-------- Data section

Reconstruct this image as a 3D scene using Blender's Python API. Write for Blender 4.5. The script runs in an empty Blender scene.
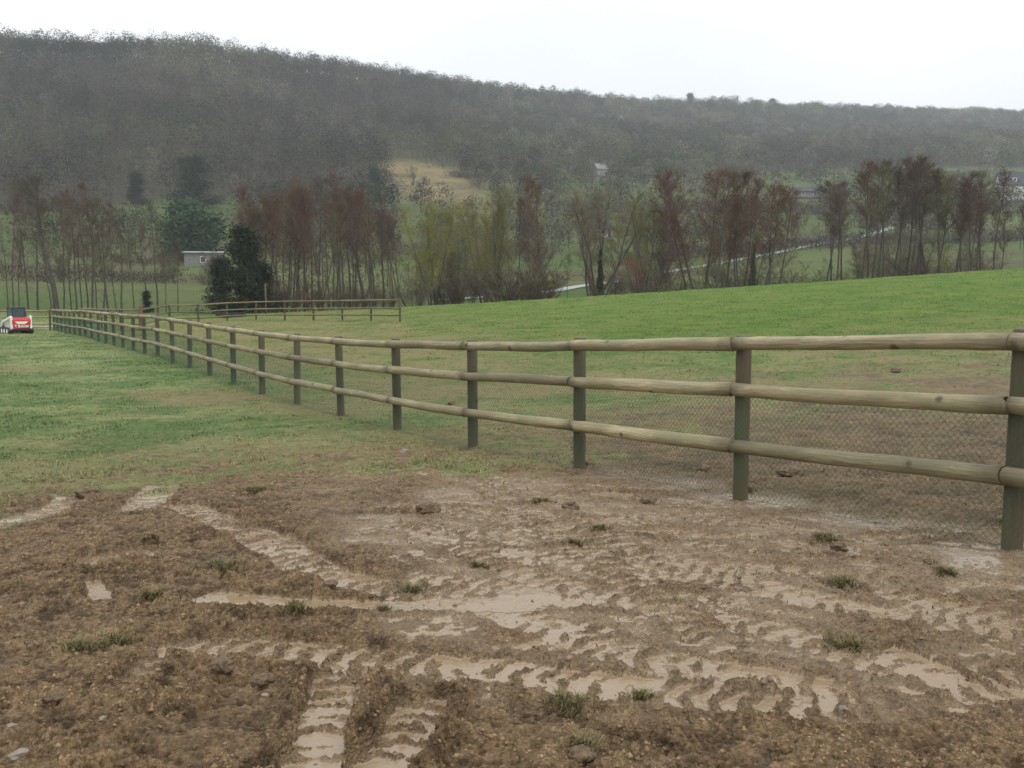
import bpy, math, random
import numpy as np
from mathutils import Vector, Matrix
R = math.radians
rnd = random.Random(11)
rng = np.random.default_rng(7)
scene = bpy.context.scene
col = scene.collection

# ------------------------------------------------------------------ camera numbers
CZ = 1.5                                  # eye height
F = 1000.0
PIT = math.atan(98 / 1000)
cp, sp = math.cos(PIT), math.sin(PIT)

def ray(px, py):
    a = (px - 512) / F; b = (384 - py) / F
    return np.array([a, cp + b * sp, -sp + b * cp])
def at_depth(px, py, Z):
    return np.array([0, 0, CZ]) + Z * ray(px, py)
def tanel(py):
    b = (384 - py) / F
    return (-sp + b * cp) / (cp + b * sp)
def project(X, Y, Z):
    dz = Z - CZ
    d = np.maximum(Y * cp - dz * sp, .05)
    v = Y * sp + dz * cp
    return 512 + F * X / d, 384 - F * v / d

# ------------------------------------------------------------------ noise
def _h(xi, yi, seed):
    h = (xi.astype(np.int64) * 374761393 + yi.astype(np.int64) * 668265263 + seed * 144269504) & 0xffffffff
    h = ((h ^ (h >> 13)) * 1274126177) & 0xffffffff
    h = (h ^ (h >> 16)) & 0xffffffff
    return h / 4294967295.0
def vnoise(x, y, seed=0):
    xf = np.floor(x); yf = np.floor(y)
    fx = x - xf; fy = y - yf
    fx = fx * fx * fx * (fx * (fx * 6 - 15) + 10); fy = fy * fy * fy * (fy * (fy * 6 - 15) + 10)
    a = _h(xf, yf, seed); b = _h(xf + 1, yf, seed); c = _h(xf, yf + 1, seed); d = _h(xf + 1, yf + 1, seed)
    return ((a * (1 - fx) + b * fx) * (1 - fy) + (c * (1 - fx) + d * fx) * fy) * 2 - 1
def fbm(x, y, o=4, seed=0, gain=.5):
    s = 0; a = 1; t = 0
    for k in range(o):
        ang = .6 * k
        xx = x * math.cos(ang) - y * math.sin(ang); yy = x * math.sin(ang) + y * math.cos(ang)
        s = s + a * vnoise(xx + 17.3 * k, yy - 9.1 * k, seed + k); t += a; a *= gain
        x = x * 2.03; y = y * 2.03
    return s / t * 1.5
def lumps(x, y, seed=0):
    """rounded clods: height of the nearest random dome"""
    xf = np.floor(x); yf = np.floor(y); best = np.zeros_like(x)
    for i in (-1, 0, 1):
        for j in (-1, 0, 1):
            cx = xf + i + _h(xf + i, yf + j, seed); cy = yf + j + _h(xf + i, yf + j, seed + 5)
            r = .35 + .55 * _h(xf + i, yf + j, seed + 9)
            d2 = ((x - cx) ** 2 + (y - cy) ** 2) / (r * r)
            best = np.maximum(best, np.sqrt(np.maximum(0, 1 - d2)) * r)
    return best
def sstep(a, b, x):
    t = np.clip((x - a) / (b - a), 0, 1); return t * t * (3 - 2 * t)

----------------

§ What you should do
Pictures are excluded; copy all other data exactly as shown.

§ Response
Reconstruct this image as a 3D scene using Blender's Python API. Write for Blender 4.5. The script runs in an empty Blender scene.
import bpy, math, random
import numpy as np
from mathutils import Vector, Matrix
R = math.radians
rnd = random.Random(11)
rng = np.random.default_rng(7)
scene = bpy.context.scene
col = scene.collection

# ------------------------------------------------------------------ camera numbers
CZ = 1.5                                  # eye height
F = 1000.0
PIT = math.atan(98 / 1000)
cp, sp = math.cos(PIT), math.sin(PIT)

def ray(px, py):
    a = (px - 512) / F; b = (384 - py) / F
    return np.array([a, cp + b * sp, -sp + b * cp])
def at_depth(px, py, Z):
    return np.array([0, 0, CZ]) + Z * ray(px, py)
def tanel(py):
    b = (384 - py) / F
    return (-sp + b * cp) / (cp + b * sp)
def project(X, Y, Z):
    dz = Z - CZ
    d = np.maximum(Y * cp - dz * sp, .05)
    v = Y * sp + dz * cp
    return 512 + F * X / d, 384 - F * v / d

# ------------------------------------------------------------------ noise
def _h(xi, yi, seed):
    h = (xi.astype(np.int64) * 374761393 + yi.astype(np.int64) * 668265263 + seed * 144269504) & 0xffffffff
    h = ((h ^ (h >> 13)) * 1274126177) & 0xffffffff
    h = (h ^ (h >> 16)) & 0xffffffff
    return h / 4294967295.0
def vnoise(x, y, seed=0):
    xf = np.floor(x); yf = np.floor(y)
    fx = x - xf; fy = y - yf
    fx = fx * fx * fx * (fx * (fx * 6 - 15) + 10); fy = fy * fy * fy * (fy * (fy * 6 - 15) + 10)
    a = _h(xf, yf, seed); b = _h(xf + 1, yf, seed); c = _h(xf, yf + 1, seed); d = _h(xf + 1, yf + 1, seed)
    return ((a * (1 - fx) + b * fx) * (1 - fy) + (c * (1 - fx) + d * fx) * fy) * 2 - 1
def fbm(x, y, o=4, seed=0, gain=.5):
    s = 0; a = 1; t = 0
    for k in range(o):
        ang = .6 * k
        xx = x * math.cos(ang) - y * math.sin(ang); yy = x * math.sin(ang) + y * math.cos(ang)
        s = s + a * vnoise(xx + 17.3 * k, yy - 9.1 * k, seed + k); t += a; a *= gain
        x = x * 2.03; y = y * 2.03
    return s / t * 1.5
def lumps(x, y, seed=0):
    """rounded clods: height of the nearest random dome"""
    xf = np.floor(x); yf = np.floor(y); best = np.zeros_like(x)
    for i in (-1, 0, 1):
        for j in (-1, 0, 1):
            cx = xf + i + _h(xf + i, yf + j, seed); cy = yf + j + _h(xf + i, yf + j, seed + 5)
            r = .35 + .55 * _h(xf + i, yf + j, seed + 9)
            d2 = ((x - cx) ** 2 + (y - cy) ** 2) / (r * r)
            best = np.maximum(best, np.sqrt(np.maximum(0, 1 - d2)) * r)
    return best
def sstep(a, b, x):
    t = np.clip((x - a) / (b - a), 0, 1); return t * t * (3 - 2 * t)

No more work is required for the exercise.